*GOAL OF THE EXERCISE*. Extract word for word the lines of the listing from its start to the line holding "random.seed(7)", both ends kept; pictures are not part of the copy.

*DATASET EXCERPT*.
# # # # # # #

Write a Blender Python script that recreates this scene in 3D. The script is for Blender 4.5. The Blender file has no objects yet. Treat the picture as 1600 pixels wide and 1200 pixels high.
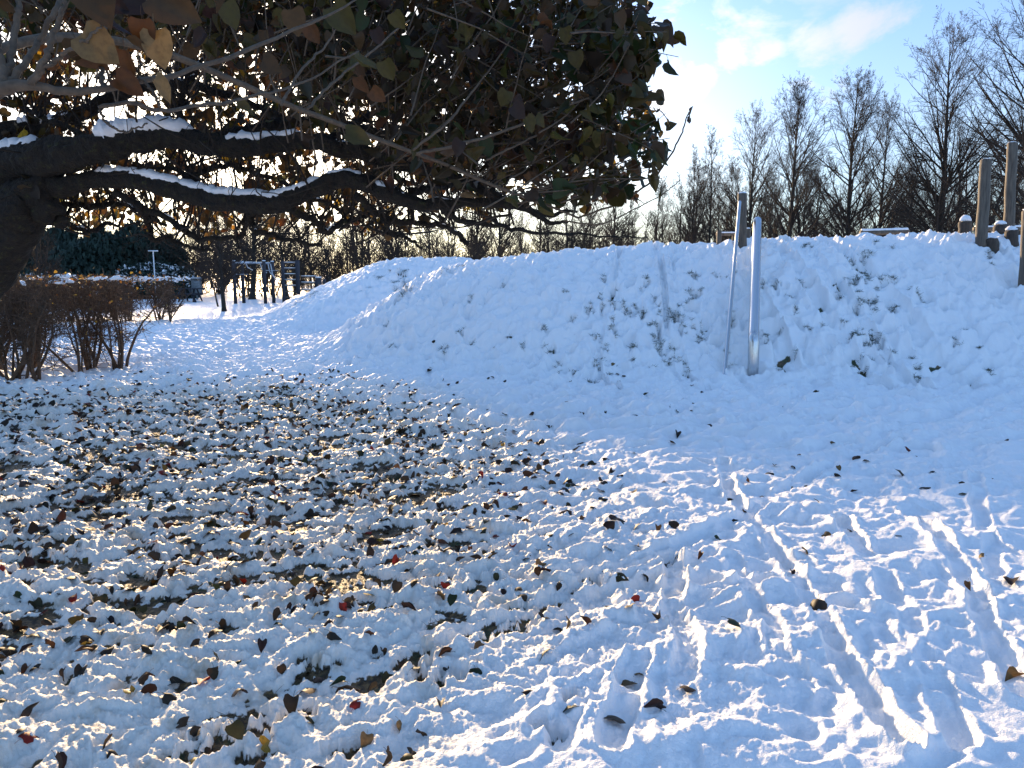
import bpy, math, random
import numpy as np
from mathutils import Vector
C = bpy.context.scene
RAD = math.radians
rng = np.random.default_rng(7)
random.seed(7)

# ------------------------------------------------------------------ camera
W0, F0, PITCH, CAMZ = 1600.0, 1200.0, RAD(8.2), 1.6
cam = bpy.data.cameras.new('camera'); camo = bpy.data.objects.new('camera', cam)
C.collection.objects.link(camo); C.camera = camo
camo.location = (0, 0, CAMZ); camo.rotation_euler = (RAD(90) - PITCH, 0, 0)
cam.sensor_width = 36; cam.lens = 36 * F0 / W0; cam.clip_start = 0.05; cam.clip_end = 2000
# ------------------------------------------------------------------ sun and sky
SUN_AZ, SUN_EL = RAD(-19.0), RAD(9.5)
SDIR = Vector((math.sin(SUN_AZ) * math.cos(SUN_EL), math.cos(SUN_AZ) * math.cos(SUN_EL), math.sin(SUN_EL)))
sl = bpy.data.lights.new('sun', 'SUN'); so = bpy.data.objects.new('sun', sl); C.collection.objects.link(so)
sl.energy = 4.2; sl.angle = RAD(1.6); sl.color = (1.0, 0.70, 0.38)
so.rotation_euler = SDIR.to_track_quat('Z', 'Y').to_euler(); so.location = (-6, 10, 12)
world = bpy.data.worlds.new("World"); C.world = world; world.use_nodes = True
C.view_settings.view_transform = 'Standard'; C.view_settings.look = 'None'
C.view_settings.exposure = 1.15; C.view_settings.gamma = 1.0
SKY_STRENGTH = 0.115


class NT:
    """small helper to write node trees"""
    def __init__(s, tree):
        s.t = tree; s.n = tree.nodes; s.l = tree.links

    def add(s, typ, ins=None, **props):
        n = s.n.new(typ)
        for k, v in props.items():
            setattr(n, k, v)
        for k, v in (ins or {}).items():
            sock = n.inputs[k]
            if isinstance(v, bpy.types.NodeSocket):
                s.l.new(v, sock)
            else:
                sock.default_value = v
        return n

    def math(s, op, a, b=0.0, c=0.0, clamp=False):
        return s.add('ShaderNodeMath', {0: a, 1: b, 2: c}, operation=op, use_clamp=clamp).outputs[0]

    def vmath(s, op, a, b=(0, 0, 0), scale=None):
        ins = {0: a, 1: b}
        n = s.add('ShaderNodeVectorMath', ins, operation=op)
        if scale is not None:
            if isinstance(scale, bpy.types.NodeSocket): s.l.new(scale, n.inputs['Scale'])
            else: n.inputs['Scale'].default_value = scale
        return n

    def noise(s, vec, scale, detail=4, rough=0.55, dist=0.0):
        return s.add('ShaderNodeTexNoise', {'Vector': vec, 'Scale': scale, 'Detail': detail, 'Roughness': rough,
                                            'Distortion': dist}).outputs['Fac']

    def ramp(s, fac, stops):
        n = s.add('ShaderNodeValToRGB', {'Fac': fac}); e = n.color_ramp.elements
        while len(e) > 1: e.remove(e[-1])
        e[0].position = stops[0][0]; e[0].color = stops[0][1]
        for p, c in stops[1:]:
            q = e.new(p); q.color = c
        return n.outputs['Color']

    def mix(s, fac, a, b, mode='MIX'):
        n = s.add('ShaderNodeMix', data_type='RGBA', blend_type=mode)
        for i, v in ((0, fac), (6, a), (7, b)):
            if isinstance(v, bpy.types.NodeSocket): s.l.new(v, n.inputs[i])
            else: n.inputs[i].default_value = v
        return n.outputs[2]

    def smooth(s, v, lo, hi):
        return s.add('ShaderNodeMapRange', {0: v, 1: lo, 2: hi}, interpolation_type='SMOOTHSTEP').outputs[0]


def c4(r, g, b): return (r, g, b, 1.0)
def sstep(v, lo, hi):
    t = np.clip((v - lo) / (hi - lo), 0, 1); return t * t * (3 - 2 * t)


SP, CP = math.sin(PITCH), math.cos(PITCH)
def ray(px, py):
    u = (np.asarray(px, float) - 800) / F0; v = (600 - np.asarray(py, float)) / F0
    return u, CP + v * SP, v * CP - SP
def PT(px, py, Y):
    """the world point seen at photo pixel px, py at forward distance Y"""
    u, b, c = ray(px, py); k = np.asarray(Y) / b
    return np.stack([u * k, b * k, CAMZ + c * k], -1)
def GP(px, py):
    u, b, c = ray(px, py); k = -CAMZ / c
    return np.stack([u * k, b * k], -1)

# world shader: Nishita sky plus thin cumulus
w = NT(world.node_tree); w.n.clear()
sky = w.add('ShaderNodeTexSky', sky_type='NISHITA', sun_disc=False, sun_elevation=SUN_EL, sun_rotation=SUN_AZ,
            air_density=1.0, dust_density=0.6, ozone_density=2.0, altitude=50)
dirv = w.add('ShaderNodeTexCoord').outputs['Generated']
sep = w.add('ShaderNodeSeparateXYZ', {0: dirv})
zc = w.math('ADD', w.math('MAXIMUM', sep.outputs[2], 0.0), 0.12)
flat = w.add('ShaderNodeCombineXYZ', {0: w.math('DIVIDE', sep.outputs[0], zc), 1: w.math('DIVIDE', sep.outputs[1], zc)}).outputs[0]
n_big = w.noise(w.vmath('MULTIPLY', dirv, (1, 1, 1.7)).outputs[0], 9.0, 7, 0.62, 0.35)
n_wisp = w.noise(flat, 1.6, 6, 0.6, 0.6)
blobs = None
for px, py, rad, amp in ((1195, 72, .060, 1.0), (1260, 62, .055, .95), (1150, 88, .045, .9), (1330, 45, .055, .8), (1385, 38, .05, .75),
                         (1082, 130, .06, .95), (1055, 150, .05, .9), (1470, 30, .04, .5), (1250, 140, .045, .6), (1290, 150, .05, .5),
                         (1120, 112, .04, .5), (1040, 30, .05, .4)):
    u, b, c = ray(px, py); d = Vector((float(u), float(b), float(c))).normalized()
    dd = w.vmath('SUBTRACT', dirv, tuple(d)).outputs[0]
    dd = w.vmath('MULTIPLY', dd, (1, 1, 1.5)).outputs[0]
    ln = w.vmath('LENGTH', dd).outputs['Value']
    g = w.math('MULTIPLY', w.smooth(ln, rad * 1.25, 0.0), amp)
    blobs = g if blobs is None else w.math('MAXIMUM', blobs, g)
puff = w.smooth(w.math('ADD', w.math('MULTIPLY', blobs, 0.85), w.math('MULTIPLY', w.math('SUBTRACT', n_big, 0.5), 2.4)), -0.02, 0.85)
wisp = w.math('MULTIPLY', w.smooth(n_wisp, 0.48, 0.72), 0.35)
low = w.math('MULTIPLY', w.smooth(sep.outputs[2], 0.45, 0.04), 0.42)
cf = w.math('MAXIMUM', w.math('MULTIPLY', puff, 0.75), w.math('MAXIMUM', wisp, low))
sc_ = w.vmath('SCALE', sky.outputs[0], scale=SKY_STRENGTH).outputs[0]
# the blue of a winter sky, a little deeper than the clear model's
blue = w.mix(1.0, sc_, c4(0.71, 0.945, 1.36), 'MULTIPLY')
# thin cloud lit from behind, brightest round the sun
sdist = w.vmath('LENGTH', w.vmath('SUBTRACT', dirv, tuple(SDIR)).outputs[0]).outputs['Value']
veil = w.math('MULTIPLY', w.smooth(sdist, 0.46, 0.02), w.math('ADD', 0.55, w.math('MULTIPLY', n_wisp, 0.7)))
ccol = w.mix(w.smooth(sdist, 0.75, 0.10), c4(0.43, 0.41, 0.39), c4(2.4, 2.0, 1.5))
cf = w.math('MAXIMUM', cf, veil, clamp=True)
col = w.mix(cf, blue, ccol)
# added patchy blue fill light in the unseen sky behind and above the viewer
back = w.math('MULTIPLY', w.smooth(w.math('SUBTRACT', sep.outputs[1], w.math('MULTIPLY', sep.outputs[2], .9)), 0.25, -0.45), w.smooth(n_wisp, .30, .60))
col = w.mix(w.math('MULTIPLY', back, .42), col, c4(.23, .42, .70))
bg = w.add('ShaderNodeBackground', {'Color': col, 'Strength': 1.0})
wo = w.add('ShaderNodeOutputWorld', {'Surface': bg.outputs[0]})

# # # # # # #

*THE REPLY*.
Write a Blender Python script that recreates this scene in 3D. The script is for Blender 4.5. The Blender file has no objects yet. Treat the picture as 1600 pixels wide and 1200 pixels high.
import bpy, math, random
import numpy as np
from mathutils import Vector
C = bpy.context.scene
RAD = math.radians
rng = np.random.default_rng(7)
random.seed(7)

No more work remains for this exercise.